Sheep, Grass Management, and Happy Events

I like to think it was an omen. Just as we arrived to meet Christopher, the shepherd who had brought over one hundred sheep to the pulled vineyard waist-high in cayuse oats, vetch, and various perennials, I spotted a tiny black lamb.  It stood with its mother apart from the herd at one end of the fenced area. Christopher said it had been born an hour or so ago. My son Casey pointed out the lamb to his two sons, Wesley and Sabien, aged 11 and 9, and my granddaughter Grace, aged 2, as Christopher and I discussed the business of the sheep. How far down to the bare earth did I want the grass grazed, and how far into the nearby forest?  When I stepped into a fresh pile of sheep manure, he remarked that these sheep deliver over 600 pounds of manure to the fields each day. As we spoke, his guardian dog kept placing its paws on my shoulders as if to say, do not get too close to the sheep!

And then, something strange began to happen. A string of mucus oozed from the ewe’s tail end, followed by a white lamb that hung wiggling midair for a minute before falling to the ground. Grace had just learned that Mommy had a baby in her tummy and that she was going to be a big sister. She kept repeating the baby came out of the mommy. My friend Debby later quipped that she hoped Grace didn’t think her new sibling would be a lamb.

In the middle of this drama, my phone rang. It was my other son Jesse, Grace’s father. Did I know where Grace’s mother, Lisa was? They were negotiating escrow for their first home, and he had to talk to her immediately.  Having been outbid numerous times by all-cash buyers offering $200,000-300,000 over asking, Jesse was taking no chances on timing.

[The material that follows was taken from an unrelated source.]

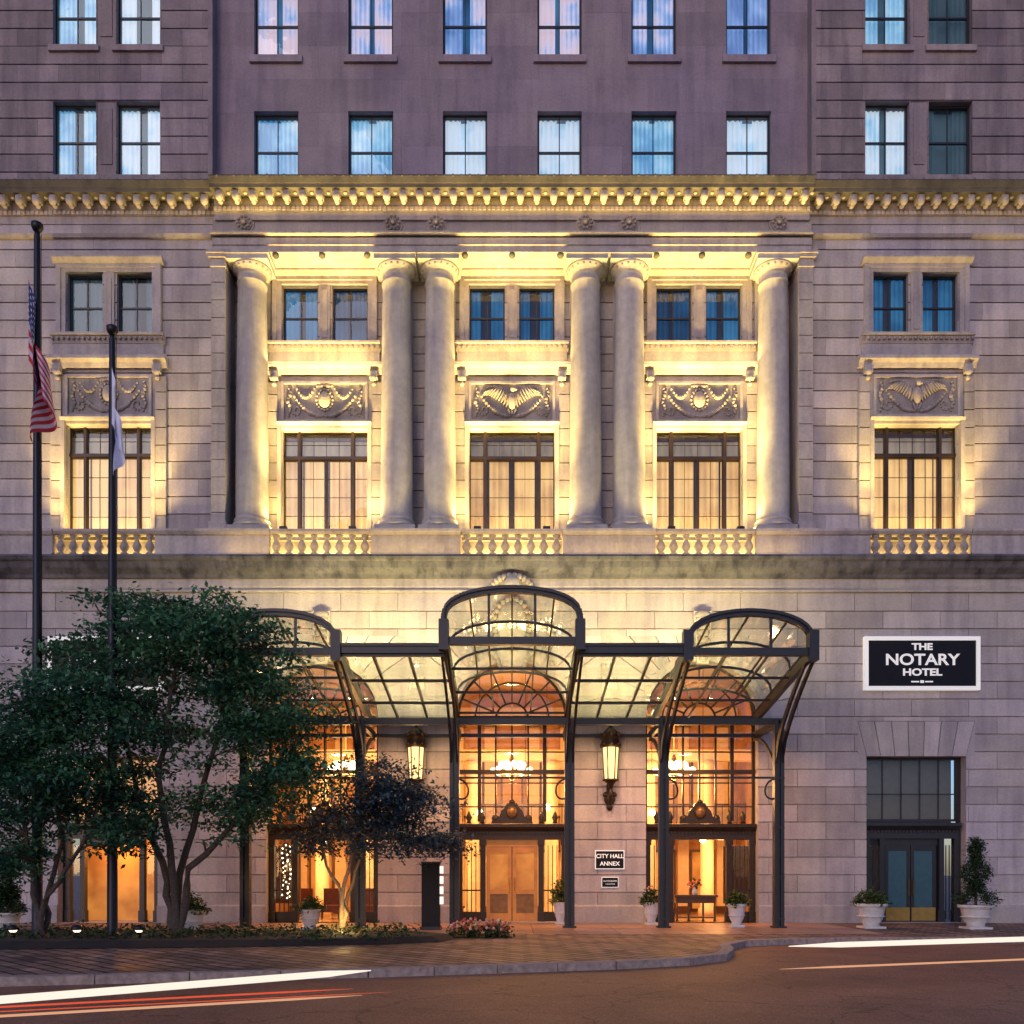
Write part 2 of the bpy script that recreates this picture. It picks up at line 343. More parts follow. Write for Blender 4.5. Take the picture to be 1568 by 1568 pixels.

He reached Lisa within a couple of minutes, they entered escrow, and we all are anticipating a new family member joining us in November. The two lambs are happily nursing this morning when they aren’t dancing around their mother and the other sheep. The sheep are busy reducing fire danger by eating down the grasses while fertilizing the soil. Grazing at this time of year also selects for the native perennial grasses, which also reduce fire danger. What could be better?

I enjoy the happy surprises of life that, bidden or not, sometimes just happen. Some are everyday pleasures; some portend significant changes. But big or small, they bring that welcome feeling that at least today, things are going well!